_TASK STATEMENT_
Copy down all of the data underneath, exactly as shown.

_DATASET CONTENT_
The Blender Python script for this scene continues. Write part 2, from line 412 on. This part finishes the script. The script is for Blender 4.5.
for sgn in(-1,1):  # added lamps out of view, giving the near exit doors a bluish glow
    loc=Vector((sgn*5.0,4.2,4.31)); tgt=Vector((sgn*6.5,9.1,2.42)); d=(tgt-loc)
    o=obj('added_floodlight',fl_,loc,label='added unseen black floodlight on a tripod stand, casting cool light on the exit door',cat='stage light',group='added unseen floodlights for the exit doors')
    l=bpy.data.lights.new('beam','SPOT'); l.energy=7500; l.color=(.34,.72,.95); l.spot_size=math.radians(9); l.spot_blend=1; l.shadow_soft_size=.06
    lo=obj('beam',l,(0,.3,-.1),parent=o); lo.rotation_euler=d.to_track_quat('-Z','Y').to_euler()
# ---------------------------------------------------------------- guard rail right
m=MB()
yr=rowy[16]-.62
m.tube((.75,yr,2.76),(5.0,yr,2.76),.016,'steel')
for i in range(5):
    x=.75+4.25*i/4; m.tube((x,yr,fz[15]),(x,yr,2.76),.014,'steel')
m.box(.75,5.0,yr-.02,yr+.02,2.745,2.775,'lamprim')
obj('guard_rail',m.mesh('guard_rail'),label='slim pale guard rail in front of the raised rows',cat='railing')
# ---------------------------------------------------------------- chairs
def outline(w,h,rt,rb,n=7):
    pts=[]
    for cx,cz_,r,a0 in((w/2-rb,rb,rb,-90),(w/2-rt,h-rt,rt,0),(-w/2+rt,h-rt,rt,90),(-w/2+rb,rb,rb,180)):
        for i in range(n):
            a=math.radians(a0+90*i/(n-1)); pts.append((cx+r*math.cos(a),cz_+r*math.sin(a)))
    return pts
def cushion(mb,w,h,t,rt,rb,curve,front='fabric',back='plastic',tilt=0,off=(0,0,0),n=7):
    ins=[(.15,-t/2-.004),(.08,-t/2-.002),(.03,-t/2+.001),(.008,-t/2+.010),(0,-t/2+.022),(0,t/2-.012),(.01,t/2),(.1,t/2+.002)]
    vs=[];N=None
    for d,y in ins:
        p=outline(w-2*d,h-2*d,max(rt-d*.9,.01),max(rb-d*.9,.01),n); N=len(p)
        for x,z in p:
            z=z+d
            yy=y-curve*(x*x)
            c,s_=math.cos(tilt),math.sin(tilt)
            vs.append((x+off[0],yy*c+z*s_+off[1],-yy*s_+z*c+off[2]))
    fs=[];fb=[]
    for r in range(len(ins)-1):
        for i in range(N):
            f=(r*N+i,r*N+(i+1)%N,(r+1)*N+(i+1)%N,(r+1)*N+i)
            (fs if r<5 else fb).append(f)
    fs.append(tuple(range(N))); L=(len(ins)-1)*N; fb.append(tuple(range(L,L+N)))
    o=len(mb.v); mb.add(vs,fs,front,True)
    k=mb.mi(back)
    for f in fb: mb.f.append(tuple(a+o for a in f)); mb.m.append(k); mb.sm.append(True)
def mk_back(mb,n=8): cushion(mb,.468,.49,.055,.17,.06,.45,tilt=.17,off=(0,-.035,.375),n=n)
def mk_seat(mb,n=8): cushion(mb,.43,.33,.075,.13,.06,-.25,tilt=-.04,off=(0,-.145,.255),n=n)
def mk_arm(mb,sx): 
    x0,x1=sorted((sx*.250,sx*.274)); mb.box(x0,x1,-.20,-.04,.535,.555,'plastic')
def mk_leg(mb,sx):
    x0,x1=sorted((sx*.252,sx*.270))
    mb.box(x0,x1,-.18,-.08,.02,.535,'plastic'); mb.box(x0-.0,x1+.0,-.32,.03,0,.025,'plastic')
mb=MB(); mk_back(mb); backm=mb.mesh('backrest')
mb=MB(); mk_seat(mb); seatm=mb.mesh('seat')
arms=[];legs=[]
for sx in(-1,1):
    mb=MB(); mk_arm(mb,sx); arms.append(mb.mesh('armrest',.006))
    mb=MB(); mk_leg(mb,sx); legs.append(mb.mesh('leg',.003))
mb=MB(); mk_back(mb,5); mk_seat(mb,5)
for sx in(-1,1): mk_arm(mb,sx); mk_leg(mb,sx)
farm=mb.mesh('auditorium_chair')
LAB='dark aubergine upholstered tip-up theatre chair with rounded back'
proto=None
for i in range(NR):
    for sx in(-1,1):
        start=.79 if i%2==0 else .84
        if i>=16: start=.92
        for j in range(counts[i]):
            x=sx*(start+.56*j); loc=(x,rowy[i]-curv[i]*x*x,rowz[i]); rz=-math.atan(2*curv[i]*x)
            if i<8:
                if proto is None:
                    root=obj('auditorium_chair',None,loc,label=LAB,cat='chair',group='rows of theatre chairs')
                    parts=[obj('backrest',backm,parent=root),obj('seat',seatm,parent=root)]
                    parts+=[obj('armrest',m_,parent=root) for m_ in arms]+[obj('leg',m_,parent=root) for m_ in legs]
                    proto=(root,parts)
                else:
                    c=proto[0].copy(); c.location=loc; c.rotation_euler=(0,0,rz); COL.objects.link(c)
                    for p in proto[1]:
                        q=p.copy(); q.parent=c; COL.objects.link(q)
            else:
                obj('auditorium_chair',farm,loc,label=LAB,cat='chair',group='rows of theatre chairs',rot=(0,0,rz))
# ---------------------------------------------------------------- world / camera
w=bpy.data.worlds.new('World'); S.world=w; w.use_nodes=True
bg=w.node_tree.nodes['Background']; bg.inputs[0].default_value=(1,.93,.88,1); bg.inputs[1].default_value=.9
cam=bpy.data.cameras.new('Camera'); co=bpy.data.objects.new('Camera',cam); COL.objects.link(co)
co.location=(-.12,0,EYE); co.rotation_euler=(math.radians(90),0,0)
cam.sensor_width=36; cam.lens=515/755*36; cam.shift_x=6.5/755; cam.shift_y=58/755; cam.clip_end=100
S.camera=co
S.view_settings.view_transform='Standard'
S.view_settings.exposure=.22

_RESULT FOR THIS EXERCISE_
The Blender Python script for this scene continues. Write part 2, from line 412 on. This part finishes the script. The script is for Blender 4.5.
for sgn in(-1,1):  # added lamps out of view, giving the near exit doors a bluish glow
    loc=Vector((sgn*5.0,4.2,4.31)); tgt=Vector((sgn*6.5,9.1,2.42)); d=(tgt-loc)
    o=obj('added_floodlight',fl_,loc,label='added unseen black floodlight on a tripod stand, casting cool light on the exit door',cat='stage light',group='added unseen floodlights for the exit doors')
    l=bpy.data.lights.new('beam','SPOT'); l.energy=7500; l.color=(.34,.72,.95); l.spot_size=math.radians(9); l.spot_blend=1; l.shadow_soft_size=.06
    lo=obj('beam',l,(0,.3,-.1),parent=o); lo.rotation_euler=d.to_track_quat('-Z','Y').to_euler()
# ---------------------------------------------------------------- guard rail right
m=MB()
yr=rowy[16]-.62
m.tube((.75,yr,2.76),(5.0,yr,2.76),.016,'steel')
for i in range(5):
    x=.75+4.25*i/4; m.tube((x,yr,fz[15]),(x,yr,2.76),.014,'steel')
m.box(.75,5.0,yr-.02,yr+.02,2.745,2.775,'lamprim')
obj('guard_rail',m.mesh('guard_rail'),label='slim pale guard rail in front of the raised rows',cat='railing')
# ---------------------------------------------------------------- chairs
def outline(w,h,rt,rb,n=7):
    pts=[]
    for cx,cz_,r,a0 in((w/2-rb,rb,rb,-90),(w/2-rt,h-rt,rt,0),(-w/2+rt,h-rt,rt,90),(-w/2+rb,rb,rb,180)):
        for i in range(n):
            a=math.radians(a0+90*i/(n-1)); pts.append((cx+r*math.cos(a),cz_+r*math.sin(a)))
    return pts
def cushion(mb,w,h,t,rt,rb,curve,front='fabric',back='plastic',tilt=0,off=(0,0,0),n=7):
    ins=[(.15,-t/2-.004),(.08,-t/2-.002),(.03,-t/2+.001),(.008,-t/2+.010),(0,-t/2+.022),(0,t/2-.012),(.01,t/2),(.1,t/2+.002)]
    vs=[];N=None
    for d,y in ins:
        p=outline(w-2*d,h-2*d,max(rt-d*.9,.01),max(rb-d*.9,.01),n); N=len(p)
        for x,z in p:
            z=z+d
            yy=y-curve*(x*x)
            c,s_=math.cos(tilt),math.sin(tilt)
            vs.append((x+off[0],yy*c+z*s_+off[1],-yy*s_+z*c+off[2]))
    fs=[];fb=[]
    for r in range(len(ins)-1):
        for i in range(N):
            f=(r*N+i,r*N+(i+1)%N,(r+1)*N+(i+1)%N,(r+1)*N+i)
            (fs if r<5 else fb).append(f)
    fs.append(tuple(range(N))); L=(len(ins)-1)*N; fb.append(tuple(range(L,L+N)))
    o=len(mb.v); mb.add(vs,fs,front,True)
    k=mb.mi(back)
    for f in fb: mb.f.append(tuple(a+o for a in f)); mb.m.append(k); mb.sm.append(True)
def mk_back(mb,n=8): cushion(mb,.468,.49,.055,.17,.06,.45,tilt=.17,off=(0,-.035,.375),n=n)
def mk_seat(mb,n=8): cushion(mb,.43,.33,.075,.13,.06,-.25,tilt=-.04,off=(0,-.145,.255),n=n)
def mk_arm(mb,sx): 
    x0,x1=sorted((sx*.250,sx*.274)); mb.box(x0,x1,-.20,-.04,.535,.555,'plastic')
def mk_leg(mb,sx):
    x0,x1=sorted((sx*.252,sx*.270))
    mb.box(x0,x1,-.18,-.08,.02,.535,'plastic'); mb.box(x0-.0,x1+.0,-.32,.03,0,.025,'plastic')
mb=MB(); mk_back(mb); backm=mb.mesh('backrest')
mb=MB(); mk_seat(mb); seatm=mb.mesh('seat')
arms=[];legs=[]
for sx in(-1,1):
    mb=MB(); mk_arm(mb,sx); arms.append(mb.mesh('armrest',.006))
    mb=MB(); mk_leg(mb,sx); legs.append(mb.mesh('leg',.003))
mb=MB(); mk_back(mb,5); mk_seat(mb,5)
for sx in(-1,1): mk_arm(mb,sx); mk_leg(mb,sx)
farm=mb.mesh('auditorium_chair')
LAB='dark aubergine upholstered tip-up theatre chair with rounded back'
proto=None
for i in range(NR):
    for sx in(-1,1):
        start=.79 if i%2==0 else .84
        if i>=16: start=.92
        for j in range(counts[i]):
            x=sx*(start+.56*j); loc=(x,rowy[i]-curv[i]*x*x,rowz[i]); rz=-math.atan(2*curv[i]*x)
            if i<8:
                if proto is None:
                    root=obj('auditorium_chair',None,loc,label=LAB,cat='chair',group='rows of theatre chairs')
                    parts=[obj('backrest',backm,parent=root),obj('seat',seatm,parent=root)]
                    parts+=[obj('armrest',m_,parent=root) for m_ in arms]+[obj('leg',m_,parent=root) for m_ in legs]
                    proto=(root,parts)
                else:
                    c=proto[0].copy(); c.location=loc; c.rotation_euler=(0,0,rz); COL.objects.link(c)
                    for p in proto[1]:
                        q=p.copy(); q.parent=c; COL.objects.link(q)
            else:
                obj('auditorium_chair',farm,loc,label=LAB,cat='chair',group='rows of theatre chairs',rot=(0,0,rz))
# ---------------------------------------------------------------- world / camera
w=bpy.data.worlds.new('World'); S.world=w; w.use_nodes=True
bg=w.node_tree.nodes['Background']; bg.inputs[0].default_value=(1,.93,.88,1); bg.inputs[1].default_value=.9
cam=bpy.data.cameras.new('Camera'); co=bpy.data.objects.new('Camera',cam); COL.objects.link(co)
co.location=(-.12,0,EYE); co.rotation_euler=(math.radians(90),0,0)
cam.sensor_width=36; cam.lens=515/755*36; cam.shift_x=6.5/755; cam.shift_y=58/755; cam.clip_end=100
S.camera=co
S.view_settings.view_transform='Standard'
S.view_settings.exposure=.22